MARK SHIELDS: He doesn’t.
DAVID BROOKS: As a number of commentators made, it doesn’t seem like lying. It just seems like willful ignorance and disinterest.
And we have had a lot of presidents with a lot of disagreements, but there has been an attachment to some sort of basic research, some basic contact with reality, which it seems there has just been a failure of intellectual virtue here. And because there is some underlying psychological issues which is he is working out, and whatever he needs to do that, the facts have to fit that lower reality.
MARK SHIELDS: Yes.
I would just add to that, Judy, what compounds it is not — if you are on the other side of the argument, you are not wrong, you are not mistaken, your facts aren’t incorrect. You are evil, you are part of a conspiracy.
And whatever one thinks, we are all, all of us, all human beings, are passengers on this little spaceship of ours with very precious supplies, vulnerable supplies of air and water and soil. And, you know, any attempt to make it rational, to make it just, to help human — make people more safe and secure and healthy is to be commended.
And he’s all of a sudden really did regard this as selling out the United States. And to cede to China the leadership in the green industry, is an abdication. He accused Barack Obama, and so did many Republicans, of leading from the rear.
And this is retweeting to the rear at every possible level. And I just cannot overstate the NATO — NATO brought a sustained period of peace, more sustained than any time since the French Revolution, to the continent of Europe. I mean, that is an achievement of such historical magnitude.
And to just dismiss it. He is not even aware of it. I don’t think he understands it.
JUDY WOODRUFF: From a purely political standpoint, David, the president, one assumes he think this is a smart thing to do. I mean, is it a smart thing for him to do?
DAVID BROOKS: I think so. Yes, I do think so.
Environment has never driven political voters, I do not think. I can’t remember a time when environmental issues really rose to that level. And any time you can pit the economy vs. the environment, say I’m siding with the economy, politically — again, not on the merits, not what I think of it — I think it is probably a winning issue.
Then, finally, just remember, this is an administration who is polling and whose interest is focused on about 12 states. And that’s a lot of coal country. And so if people in that part of the world, with some justice, some minor justice, see Donald Trump as their savior against the elites in Paris, then, politically — taking aside the merits, politically, I think it is probably a good move for him.

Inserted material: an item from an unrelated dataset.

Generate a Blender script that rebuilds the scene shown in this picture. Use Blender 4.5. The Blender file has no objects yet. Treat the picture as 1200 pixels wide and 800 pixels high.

JUDY WOODRUFF: Do you agree it’s winning politically?
MARK SHIELDS: Well, I thought Governor Jerry Brown made a case last night in his interview with you, pointed out that California has the toughest, greenest standards of the country, far more draconian by Trump’s standard, measure, than anything, environmentally.
Two million new jobs, a gross domestic product grown 40 percent fastest than the nation, in spite of, because of the greenness. So, I think a case can be made.
But I just think — I don’t know. I just think there is a limit to the isolation and this sort of — this defensive paranoid, whatever you call it, nationalism. It isn’t even nationalism. It is just sort of everybody, all strangers, they are all — you know, they are all bad. They wish us no well.
JUDY WOODRUFF: An us vs. them.
MARK SHIELDS: On every matter.
DAVID BROOKS: Yes, but do you notice how what used to be substantive disagreements turn into cultural wars?
It’s like the gun issue. It used to be the gun issue, gun control was about which kind of guns we should have floating around in our society. But then it became rural vs. urban. And the substance didn’t actually matter that much.
And one has the sense with global warming it’s a not about substance anymore. It is about what culture — in our cultural divide, which culture are you on? And so he aligned with one culture, a rural culture, which is his base. And that is why I think, from his point of view, it solidifies that, which he needs to survive.
JUDY WOODRUFF: Well, it seems like a long time ago, but it was just — really just really a couple of days ago, Mark, that we were hearing reports about the White House in disarray, the president planning to fire or rearrange — fire people, rearrange the staff in an attempt to get beyond the focus on the Russia investigation, everything else.
You couple that with the Paris announcement, do you see this White House in any sense getting beyond, getting its hands around the dysfunction that appears to be gripping…
MARK SHIELDS: I really don’t. I really don’t, Judy.
I mean, just imagine yourself, you are Reince Priebus, you are the chief of staff, and complained to a friend, look, said he hadn’t been able to spend time with his children for the past four months. And what does he read every day in the paper? The president called him Reincy, refers to him as Reincy. He’s going to be ambassador to Greece. They are going to get him out. They’re going to replace him. Who is going to replace him?
You can’t be thrive, you can’t be productive in that kind of an environment, where you are looking over your shoulder at who is conspiring over here and what faction? Are you Kushner or are you Bannon?
And it just — Judy, they work long hours, they work hard, and they’re uncertain. They’re being sniped at. There is no appreciation, there’s no sense of shared mission. And the reward is when you tell the president what he wants to hear.
It’s the antithesis of Jim Baker and Ronald Reagan, where a president was secure enough and confident enough to ask a chief of staff for advice that he didn’t want to hear, that was tough.
JUDY WOODRUFF: Does all this matter, David, quickly or inside baseball?
DAVID BROOKS: Well, it matters if we don’t have an effective administration.
Reince Priebus has the ultimate job security right now, because nobody else wants the job, so they can’t get rid of him, because somebody has got to do it. But I do think it makes the prospect of a functional White House very remote, because you can’t get new people because they don’t want it.
The current people are in some sort of war with each other. And every time we hear about something internal, whether it was the decision-making over global warming, or the shambolic attempt to get an FBI director, it just sounds like disorganization.
JUDY WOODRUFF: And more reports tonight about investigations with the Mueller probe.
David Brooks, Mark Shields, thank you both.